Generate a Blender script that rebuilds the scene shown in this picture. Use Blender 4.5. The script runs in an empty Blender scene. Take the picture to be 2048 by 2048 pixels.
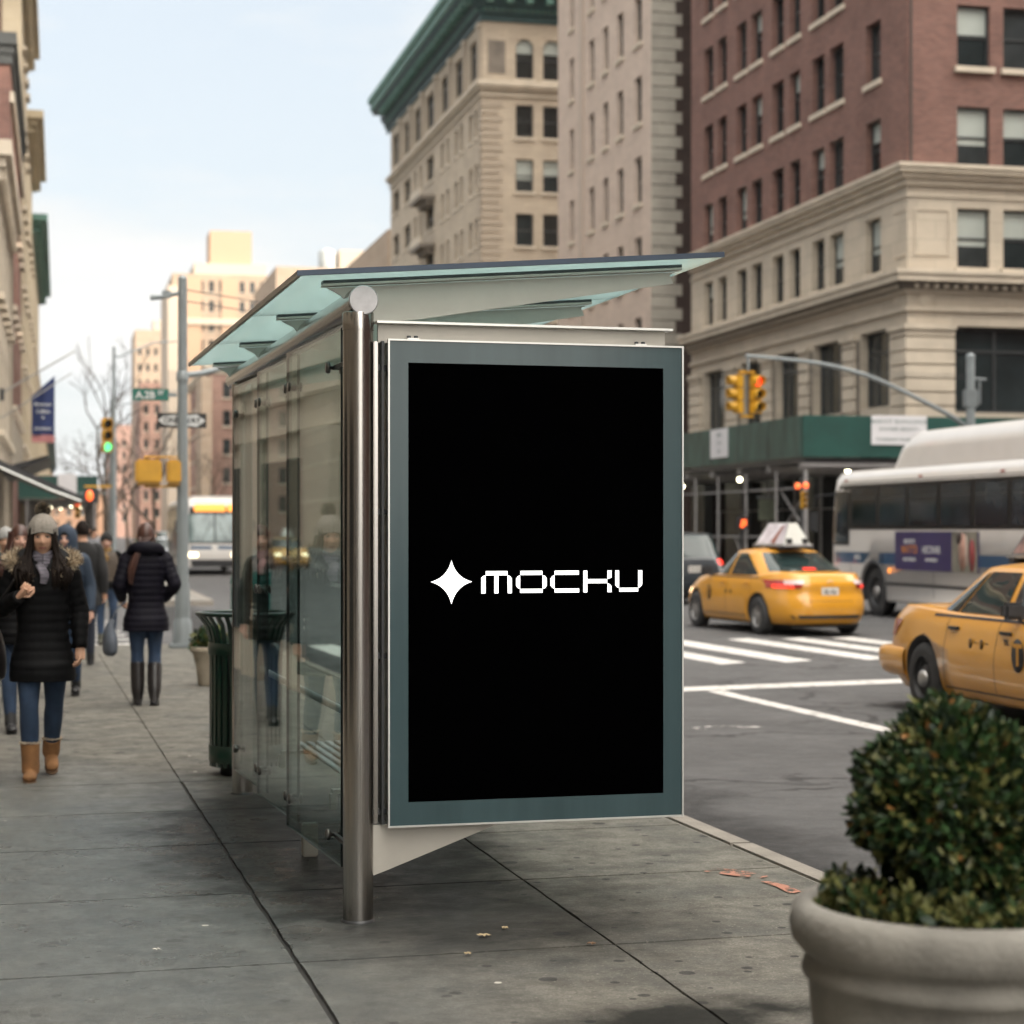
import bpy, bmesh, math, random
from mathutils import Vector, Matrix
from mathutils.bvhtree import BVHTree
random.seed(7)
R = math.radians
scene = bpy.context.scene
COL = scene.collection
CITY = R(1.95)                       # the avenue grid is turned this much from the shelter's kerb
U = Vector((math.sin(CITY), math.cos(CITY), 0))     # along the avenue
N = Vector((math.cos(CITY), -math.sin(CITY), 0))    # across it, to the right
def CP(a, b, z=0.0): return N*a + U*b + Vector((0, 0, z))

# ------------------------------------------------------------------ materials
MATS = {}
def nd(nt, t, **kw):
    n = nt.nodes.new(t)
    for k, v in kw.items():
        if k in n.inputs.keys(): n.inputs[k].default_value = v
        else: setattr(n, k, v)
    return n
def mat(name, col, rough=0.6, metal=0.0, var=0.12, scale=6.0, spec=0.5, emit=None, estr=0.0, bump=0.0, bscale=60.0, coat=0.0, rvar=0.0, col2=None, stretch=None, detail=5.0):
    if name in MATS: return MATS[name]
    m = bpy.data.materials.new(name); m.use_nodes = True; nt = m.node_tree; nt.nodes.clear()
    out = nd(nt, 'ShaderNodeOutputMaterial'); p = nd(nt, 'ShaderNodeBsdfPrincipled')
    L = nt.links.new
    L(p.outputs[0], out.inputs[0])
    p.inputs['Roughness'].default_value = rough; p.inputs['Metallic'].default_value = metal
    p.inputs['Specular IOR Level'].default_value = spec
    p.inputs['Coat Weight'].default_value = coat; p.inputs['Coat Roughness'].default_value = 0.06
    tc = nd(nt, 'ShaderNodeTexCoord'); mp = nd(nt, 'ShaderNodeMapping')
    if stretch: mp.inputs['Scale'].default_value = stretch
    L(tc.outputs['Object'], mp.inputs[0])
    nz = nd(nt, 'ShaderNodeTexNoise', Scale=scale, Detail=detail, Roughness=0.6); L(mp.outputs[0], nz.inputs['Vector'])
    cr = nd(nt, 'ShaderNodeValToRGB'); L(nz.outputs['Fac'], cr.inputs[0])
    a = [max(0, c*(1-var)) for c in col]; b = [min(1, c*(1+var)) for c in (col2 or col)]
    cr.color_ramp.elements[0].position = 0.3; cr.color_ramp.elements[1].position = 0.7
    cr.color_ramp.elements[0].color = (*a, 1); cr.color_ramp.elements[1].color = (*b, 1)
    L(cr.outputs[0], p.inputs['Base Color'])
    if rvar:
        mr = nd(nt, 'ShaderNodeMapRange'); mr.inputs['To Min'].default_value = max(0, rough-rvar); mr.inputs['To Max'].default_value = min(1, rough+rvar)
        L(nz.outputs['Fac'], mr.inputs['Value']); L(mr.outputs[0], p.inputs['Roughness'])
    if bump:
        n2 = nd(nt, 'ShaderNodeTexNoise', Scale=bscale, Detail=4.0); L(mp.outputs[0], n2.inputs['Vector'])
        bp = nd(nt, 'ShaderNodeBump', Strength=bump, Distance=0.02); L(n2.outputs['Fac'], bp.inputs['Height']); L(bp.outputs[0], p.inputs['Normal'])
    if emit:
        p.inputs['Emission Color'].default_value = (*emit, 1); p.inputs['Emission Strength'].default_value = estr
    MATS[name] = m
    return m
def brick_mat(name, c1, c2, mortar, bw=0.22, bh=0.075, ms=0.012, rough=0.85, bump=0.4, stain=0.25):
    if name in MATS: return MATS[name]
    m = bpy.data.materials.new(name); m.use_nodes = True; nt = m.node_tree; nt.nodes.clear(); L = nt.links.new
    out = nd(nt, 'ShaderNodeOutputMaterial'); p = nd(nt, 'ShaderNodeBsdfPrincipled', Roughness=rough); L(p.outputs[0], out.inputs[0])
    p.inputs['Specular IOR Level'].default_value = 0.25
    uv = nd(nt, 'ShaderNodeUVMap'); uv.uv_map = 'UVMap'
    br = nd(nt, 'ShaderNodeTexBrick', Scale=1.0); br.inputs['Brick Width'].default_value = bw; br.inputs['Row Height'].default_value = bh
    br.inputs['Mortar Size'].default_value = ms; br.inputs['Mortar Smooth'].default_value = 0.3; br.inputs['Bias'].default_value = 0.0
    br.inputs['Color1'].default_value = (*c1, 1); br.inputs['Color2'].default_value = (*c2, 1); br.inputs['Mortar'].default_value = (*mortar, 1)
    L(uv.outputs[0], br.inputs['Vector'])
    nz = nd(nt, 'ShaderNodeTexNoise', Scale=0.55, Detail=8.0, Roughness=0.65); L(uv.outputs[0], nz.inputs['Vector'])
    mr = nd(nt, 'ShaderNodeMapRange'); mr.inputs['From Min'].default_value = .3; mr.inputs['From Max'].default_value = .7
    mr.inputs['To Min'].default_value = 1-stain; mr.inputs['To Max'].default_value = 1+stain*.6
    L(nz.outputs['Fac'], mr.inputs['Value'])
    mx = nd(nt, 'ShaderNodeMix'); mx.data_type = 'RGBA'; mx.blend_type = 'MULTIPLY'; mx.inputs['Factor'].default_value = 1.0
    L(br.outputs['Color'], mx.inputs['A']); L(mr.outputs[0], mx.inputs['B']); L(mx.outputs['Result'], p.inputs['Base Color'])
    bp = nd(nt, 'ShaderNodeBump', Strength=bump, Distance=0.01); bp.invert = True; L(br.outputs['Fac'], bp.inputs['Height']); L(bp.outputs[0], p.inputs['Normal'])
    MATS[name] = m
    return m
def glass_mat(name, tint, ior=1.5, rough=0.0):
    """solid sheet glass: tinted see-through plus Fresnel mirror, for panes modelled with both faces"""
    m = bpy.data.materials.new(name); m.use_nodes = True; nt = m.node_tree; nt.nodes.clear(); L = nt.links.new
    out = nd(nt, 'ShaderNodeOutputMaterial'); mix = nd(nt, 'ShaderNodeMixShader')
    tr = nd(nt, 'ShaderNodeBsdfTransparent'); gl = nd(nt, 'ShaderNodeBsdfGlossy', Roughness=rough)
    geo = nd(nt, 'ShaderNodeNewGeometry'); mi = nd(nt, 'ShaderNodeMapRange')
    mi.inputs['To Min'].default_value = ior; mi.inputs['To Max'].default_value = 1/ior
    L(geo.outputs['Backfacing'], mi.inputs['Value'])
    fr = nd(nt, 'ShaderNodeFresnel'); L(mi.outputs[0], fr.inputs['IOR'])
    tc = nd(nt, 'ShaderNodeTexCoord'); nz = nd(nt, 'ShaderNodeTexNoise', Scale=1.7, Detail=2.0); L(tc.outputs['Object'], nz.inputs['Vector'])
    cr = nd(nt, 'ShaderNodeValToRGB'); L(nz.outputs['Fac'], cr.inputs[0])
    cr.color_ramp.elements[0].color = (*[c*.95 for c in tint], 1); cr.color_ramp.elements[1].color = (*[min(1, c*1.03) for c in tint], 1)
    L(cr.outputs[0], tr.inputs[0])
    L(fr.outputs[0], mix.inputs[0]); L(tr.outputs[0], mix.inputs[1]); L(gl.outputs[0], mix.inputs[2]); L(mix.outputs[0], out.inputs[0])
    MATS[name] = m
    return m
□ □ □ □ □
> YOUR OBJECTIVE: All of the material above should be reproduced exactly, except the pictures.

> SOLUTION TO THE PROBLEM:
Generate a Blender script that rebuilds the scene shown in this picture. Use Blender 4.5. The script runs in an empty Blender scene. Take the picture to be 2048 by 2048 pixels.
import bpy, bmesh, math, random
from mathutils import Vector, Matrix
from mathutils.bvhtree import BVHTree
random.seed(7)
R = math.radians
scene = bpy.context.scene
COL = scene.collection
CITY = R(1.95)                       # the avenue grid is turned this much from the shelter's kerb
U = Vector((math.sin(CITY), math.cos(CITY), 0))     # along the avenue
N = Vector((math.cos(CITY), -math.sin(CITY), 0))    # across it, to the right
def CP(a, b, z=0.0): return N*a + U*b + Vector((0, 0, z))

# ------------------------------------------------------------------ materials
MATS = {}
def nd(nt, t, **kw):
    n = nt.nodes.new(t)
    for k, v in kw.items():
        if k in n.inputs.keys(): n.inputs[k].default_value = v
        else: setattr(n, k, v)
    return n
def mat(name, col, rough=0.6, metal=0.0, var=0.12, scale=6.0, spec=0.5, emit=None, estr=0.0, bump=0.0, bscale=60.0, coat=0.0, rvar=0.0, col2=None, stretch=None, detail=5.0):
    if name in MATS: return MATS[name]
    m = bpy.data.materials.new(name); m.use_nodes = True; nt = m.node_tree; nt.nodes.clear()
    out = nd(nt, 'ShaderNodeOutputMaterial'); p = nd(nt, 'ShaderNodeBsdfPrincipled')
    L = nt.links.new
    L(p.outputs[0], out.inputs[0])
    p.inputs['Roughness'].default_value = rough; p.inputs['Metallic'].default_value = metal
    p.inputs['Specular IOR Level'].default_value = spec
    p.inputs['Coat Weight'].default_value = coat; p.inputs['Coat Roughness'].default_value = 0.06
    tc = nd(nt, 'ShaderNodeTexCoord'); mp = nd(nt, 'ShaderNodeMapping')
    if stretch: mp.inputs['Scale'].default_value = stretch
    L(tc.outputs['Object'], mp.inputs[0])
    nz = nd(nt, 'ShaderNodeTexNoise', Scale=scale, Detail=detail, Roughness=0.6); L(mp.outputs[0], nz.inputs['Vector'])
    cr = nd(nt, 'ShaderNodeValToRGB'); L(nz.outputs['Fac'], cr.inputs[0])
    a = [max(0, c*(1-var)) for c in col]; b = [min(1, c*(1+var)) for c in (col2 or col)]
    cr.color_ramp.elements[0].position = 0.3; cr.color_ramp.elements[1].position = 0.7
    cr.color_ramp.elements[0].color = (*a, 1); cr.color_ramp.elements[1].color = (*b, 1)
    L(cr.outputs[0], p.inputs['Base Color'])
    if rvar:
        mr = nd(nt, 'ShaderNodeMapRange'); mr.inputs['To Min'].default_value = max(0, rough-rvar); mr.inputs['To Max'].default_value = min(1, rough+rvar)
        L(nz.outputs['Fac'], mr.inputs['Value']); L(mr.outputs[0], p.inputs['Roughness'])
    if bump:
        n2 = nd(nt, 'ShaderNodeTexNoise', Scale=bscale, Detail=4.0); L(mp.outputs[0], n2.inputs['Vector'])
        bp = nd(nt, 'ShaderNodeBump', Strength=bump, Distance=0.02); L(n2.outputs['Fac'], bp.inputs['Height']); L(bp.outputs[0], p.inputs['Normal'])
    if emit:
        p.inputs['Emission Color'].default_value = (*emit, 1); p.inputs['Emission Strength'].default_value = estr
    MATS[name] = m
    return m
def brick_mat(name, c1, c2, mortar, bw=0.22, bh=0.075, ms=0.012, rough=0.85, bump=0.4, stain=0.25):
    if name in MATS: return MATS[name]
    m = bpy.data.materials.new(name); m.use_nodes = True; nt = m.node_tree; nt.nodes.clear(); L = nt.links.new
    out = nd(nt, 'ShaderNodeOutputMaterial'); p = nd(nt, 'ShaderNodeBsdfPrincipled', Roughness=rough); L(p.outputs[0], out.inputs[0])
    p.inputs['Specular IOR Level'].default_value = 0.25
    uv = nd(nt, 'ShaderNodeUVMap'); uv.uv_map = 'UVMap'
    br = nd(nt, 'ShaderNodeTexBrick', Scale=1.0); br.inputs['Brick Width'].default_value = bw; br.inputs['Row Height'].default_value = bh
    br.inputs['Mortar Size'].default_value = ms; br.inputs['Mortar Smooth'].default_value = 0.3; br.inputs['Bias'].default_value = 0.0
    br.inputs['Color1'].default_value = (*c1, 1); br.inputs['Color2'].default_value = (*c2, 1); br.inputs['Mortar'].default_value = (*mortar, 1)
    L(uv.outputs[0], br.inputs['Vector'])
    nz = nd(nt, 'ShaderNodeTexNoise', Scale=0.55, Detail=8.0, Roughness=0.65); L(uv.outputs[0], nz.inputs['Vector'])
    mr = nd(nt, 'ShaderNodeMapRange'); mr.inputs['From Min'].default_value = .3; mr.inputs['From Max'].default_value = .7
    mr.inputs['To Min'].default_value = 1-stain; mr.inputs['To Max'].default_value = 1+stain*.6
    L(nz.outputs['Fac'], mr.inputs['Value'])
    mx = nd(nt, 'ShaderNodeMix'); mx.data_type = 'RGBA'; mx.blend_type = 'MULTIPLY'; mx.inputs['Factor'].default_value = 1.0
    L(br.outputs['Color'], mx.inputs['A']); L(mr.outputs[0], mx.inputs['B']); L(mx.outputs['Result'], p.inputs['Base Color'])
    bp = nd(nt, 'ShaderNodeBump', Strength=bump, Distance=0.01); bp.invert = True; L(br.outputs['Fac'], bp.inputs['Height']); L(bp.outputs[0], p.inputs['Normal'])
    MATS[name] = m
    return m
def glass_mat(name, tint, ior=1.5, rough=0.0):
    """solid sheet glass: tinted see-through plus Fresnel mirror, for panes modelled with both faces"""
    m = bpy.data.materials.new(name); m.use_nodes = True; nt = m.node_tree; nt.nodes.clear(); L = nt.links.new
    out = nd(nt, 'ShaderNodeOutputMaterial'); mix = nd(nt, 'ShaderNodeMixShader')
    tr = nd(nt, 'ShaderNodeBsdfTransparent'); gl = nd(nt, 'ShaderNodeBsdfGlossy', Roughness=rough)
    geo = nd(nt, 'ShaderNodeNewGeometry'); mi = nd(nt, 'ShaderNodeMapRange')
    mi.inputs['To Min'].default_value = ior; mi.inputs['To Max'].default_value = 1/ior
    L(geo.outputs['Backfacing'], mi.inputs['Value'])
    fr = nd(nt, 'ShaderNodeFresnel'); L(mi.outputs[0], fr.inputs['IOR'])
    tc = nd(nt, 'ShaderNodeTexCoord'); nz = nd(nt, 'ShaderNodeTexNoise', Scale=1.7, Detail=2.0); L(tc.outputs['Object'], nz.inputs['Vector'])
    cr = nd(nt, 'ShaderNodeValToRGB'); L(nz.outputs['Fac'], cr.inputs[0])
    cr.color_ramp.elements[0].color = (*[c*.95 for c in tint], 1); cr.color_ramp.elements[1].color = (*[min(1, c*1.03) for c in tint], 1)
    L(cr.outputs[0], tr.inputs[0])
    L(fr.outputs[0], mix.inputs[0]); L(tr.outputs[0], mix.inputs[1]); L(gl.outputs[0], mix.inputs[2]); L(mix.outputs[0], out.inputs[0])
    MATS[name] = m
    return m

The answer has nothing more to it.